- 10月4日(日)
- 一般発表
- 9:30−10:10
- 〈オンライン1〉彫刻論
彫刻の再現空間と身体空間
中村 泰士(パリ第一大学)
本発表の目的は、複数の様態が存在しうると考えられる彫刻の再現空間についてフッサールにおける想像、像意識の観点を援用して整理を図るものである。彫刻の再現空間には概して三種類のあり方が存在する。①は彫刻とその周りの空間を知覚されたままのものとして捉えるが、感性的意識の伴う場合である。② は観者が会する現実空間に括り付けられない、彫刻及びその周囲を含んだ再現空間を想像する場合であり、③は彫刻の再現空間を観者の会する現実空間において想像する場合である。①は③の変種とも考えられる。
先行研究においては、スーザン・ランガーが彫刻の再現はその運動可能性によって周囲の空間を組織するとするが、再現空間はどこにも位置しない仮想的な視覚的幻影(illusion)であると位置付け、②に近い立場を取っている。これに対して、ロバート・ホプキンスはケンダル・ウォルトンの想像論を取り入れながらランガーの立場を継承しつつ、観者がその身体視点において再現された彫刻と周囲の空間を想像すると論じ、③の立場を取っている。他方、ウォルトンは絵画の再現はどこにも位置しない虚構世界(②)であるとするが、彫刻の再現は、コンコード橋の民兵像(The Minute Man)を例にとり、現実空間の中で想像されるとして、③の立場を論じている。
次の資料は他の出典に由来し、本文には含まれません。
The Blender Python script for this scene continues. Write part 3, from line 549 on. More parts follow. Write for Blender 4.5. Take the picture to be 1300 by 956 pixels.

フッサールは草稿集『想像、像意識、想起』において観者による対象の主題化、現実措定の態度を媒介として知覚、想像行為を論じており、その観点は芸術作品の再現様態の説明に資する。像意識は「像物体」(Bildding, 絵の具の物理像)、「像客体」(Bildobjekt, 絵画の像)、「像主題」(Bildsujet, 描かれた対象)に分類される。像物体、像客体は観者の身体空間とともにあるが、像主題は観者の身体空間と独立に存在しうる。周囲を含んだ彫刻像主題の想像行為は②の場合に該当するが、像主題として現実空間を組み込む時には③に位置すると言える。また、フッサールは像主題は像物体や像客体に還元しうるとして、そのような想像行為を知覚に近い「知覚的想像」(perzeptive Imagination)と名付けた。この行為は①の場合に該当する。私たちがミケランジェロの『ダビデ』を見てダビデとともに戦場や兵士やゴリアテを心の中に想像する時、その行為は「再生的想像」とされ、再現空間は現実空間とは離れて存在する(②)。他方、像主題としてダビデとその周囲を想像しアカデミア美術館内に位置付ける場合には③に相当する。さらに、白い大理石のダビデを美術館内において感性的に認識する時、像主題は像物体に重ね合わされ(知覚的想像)、再現空間は身体空間に同一視される(①)。
再現空間が身体空間に位置するかどうかは、私たちの知覚している環境を主題化するか否かの想像の仕方によって左右されると考えられる。